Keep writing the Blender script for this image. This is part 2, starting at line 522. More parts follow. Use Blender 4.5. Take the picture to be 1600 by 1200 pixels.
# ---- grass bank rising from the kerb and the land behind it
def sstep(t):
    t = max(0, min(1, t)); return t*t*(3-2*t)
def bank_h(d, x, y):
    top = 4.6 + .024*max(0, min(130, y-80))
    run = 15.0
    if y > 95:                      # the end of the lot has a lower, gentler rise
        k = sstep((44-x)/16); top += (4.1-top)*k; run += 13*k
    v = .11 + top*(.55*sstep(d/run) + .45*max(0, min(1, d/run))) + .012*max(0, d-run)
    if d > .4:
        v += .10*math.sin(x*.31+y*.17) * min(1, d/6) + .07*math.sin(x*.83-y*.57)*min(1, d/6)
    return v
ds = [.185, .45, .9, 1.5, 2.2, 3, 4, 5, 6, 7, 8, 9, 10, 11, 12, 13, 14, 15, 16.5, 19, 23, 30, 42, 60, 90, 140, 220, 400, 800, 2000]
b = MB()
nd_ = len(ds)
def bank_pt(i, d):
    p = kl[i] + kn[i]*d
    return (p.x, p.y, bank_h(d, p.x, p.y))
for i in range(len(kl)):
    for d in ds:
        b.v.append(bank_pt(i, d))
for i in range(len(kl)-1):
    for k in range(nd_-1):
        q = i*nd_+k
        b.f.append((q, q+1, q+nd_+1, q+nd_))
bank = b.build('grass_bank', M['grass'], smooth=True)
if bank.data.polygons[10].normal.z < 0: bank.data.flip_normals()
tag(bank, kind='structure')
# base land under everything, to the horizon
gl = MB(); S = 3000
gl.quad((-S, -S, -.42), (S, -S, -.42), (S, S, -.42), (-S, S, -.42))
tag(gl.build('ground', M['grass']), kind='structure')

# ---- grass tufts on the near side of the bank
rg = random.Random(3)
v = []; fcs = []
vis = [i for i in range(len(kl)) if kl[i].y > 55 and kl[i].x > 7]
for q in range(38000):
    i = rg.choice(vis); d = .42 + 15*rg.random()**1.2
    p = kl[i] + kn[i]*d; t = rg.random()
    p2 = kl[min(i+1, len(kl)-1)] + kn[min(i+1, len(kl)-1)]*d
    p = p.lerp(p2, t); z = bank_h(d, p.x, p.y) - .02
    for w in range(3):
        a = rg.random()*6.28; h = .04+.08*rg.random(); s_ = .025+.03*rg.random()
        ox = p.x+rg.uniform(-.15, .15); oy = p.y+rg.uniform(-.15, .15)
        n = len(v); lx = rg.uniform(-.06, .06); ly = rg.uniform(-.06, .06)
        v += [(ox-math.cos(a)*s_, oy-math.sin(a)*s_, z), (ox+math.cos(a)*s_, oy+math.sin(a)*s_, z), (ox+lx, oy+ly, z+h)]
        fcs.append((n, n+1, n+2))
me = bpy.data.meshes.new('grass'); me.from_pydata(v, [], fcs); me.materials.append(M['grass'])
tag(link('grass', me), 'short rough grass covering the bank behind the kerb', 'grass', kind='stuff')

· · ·

### [Exercise goal]
From the data above, extract every line in its exact form.

### [Worked answer]
Keep writing the Blender script for this image. This is part 2, starting at line 522. More parts follow. Use Blender 4.5. Take the picture to be 1600 by 1200 pixels.
# ---- grass bank rising from the kerb and the land behind it
def sstep(t):
    t = max(0, min(1, t)); return t*t*(3-2*t)
def bank_h(d, x, y):
    top = 4.6 + .024*max(0, min(130, y-80))
    run = 15.0
    if y > 95:                      # the end of the lot has a lower, gentler rise
        k = sstep((44-x)/16); top += (4.1-top)*k; run += 13*k
    v = .11 + top*(.55*sstep(d/run) + .45*max(0, min(1, d/run))) + .012*max(0, d-run)
    if d > .4:
        v += .10*math.sin(x*.31+y*.17) * min(1, d/6) + .07*math.sin(x*.83-y*.57)*min(1, d/6)
    return v
ds = [.185, .45, .9, 1.5, 2.2, 3, 4, 5, 6, 7, 8, 9, 10, 11, 12, 13, 14, 15, 16.5, 19, 23, 30, 42, 60, 90, 140, 220, 400, 800, 2000]
b = MB()
nd_ = len(ds)
def bank_pt(i, d):
    p = kl[i] + kn[i]*d
    return (p.x, p.y, bank_h(d, p.x, p.y))
for i in range(len(kl)):
    for d in ds:
        b.v.append(bank_pt(i, d))
for i in range(len(kl)-1):
    for k in range(nd_-1):
        q = i*nd_+k
        b.f.append((q, q+1, q+nd_+1, q+nd_))
bank = b.build('grass_bank', M['grass'], smooth=True)
if bank.data.polygons[10].normal.z < 0: bank.data.flip_normals()
tag(bank, kind='structure')
# base land under everything, to the horizon
gl = MB(); S = 3000
gl.quad((-S, -S, -.42), (S, -S, -.42), (S, S, -.42), (-S, S, -.42))
tag(gl.build('ground', M['grass']), kind='structure')

# ---- grass tufts on the near side of the bank
rg = random.Random(3)
v = []; fcs = []
vis = [i for i in range(len(kl)) if kl[i].y > 55 and kl[i].x > 7]
for q in range(38000):
    i = rg.choice(vis); d = .42 + 15*rg.random()**1.2
    p = kl[i] + kn[i]*d; t = rg.random()
    p2 = kl[min(i+1, len(kl)-1)] + kn[min(i+1, len(kl)-1)]*d
    p = p.lerp(p2, t); z = bank_h(d, p.x, p.y) - .02
    for w in range(3):
        a = rg.random()*6.28; h = .04+.08*rg.random(); s_ = .025+.03*rg.random()
        ox = p.x+rg.uniform(-.15, .15); oy = p.y+rg.uniform(-.15, .15)
        n = len(v); lx = rg.uniform(-.06, .06); ly = rg.uniform(-.06, .06)
        v += [(ox-math.cos(a)*s_, oy-math.sin(a)*s_, z), (ox+math.cos(a)*s_, oy+math.sin(a)*s_, z), (ox+lx, oy+ly, z+h)]
        fcs.append((n, n+1, n+2))
me = bpy.data.meshes.new('grass'); me.from_pydata(v, [], fcs); me.materials.append(M['grass'])
tag(link('grass', me), 'short rough grass covering the bank behind the kerb', 'grass', kind='stuff')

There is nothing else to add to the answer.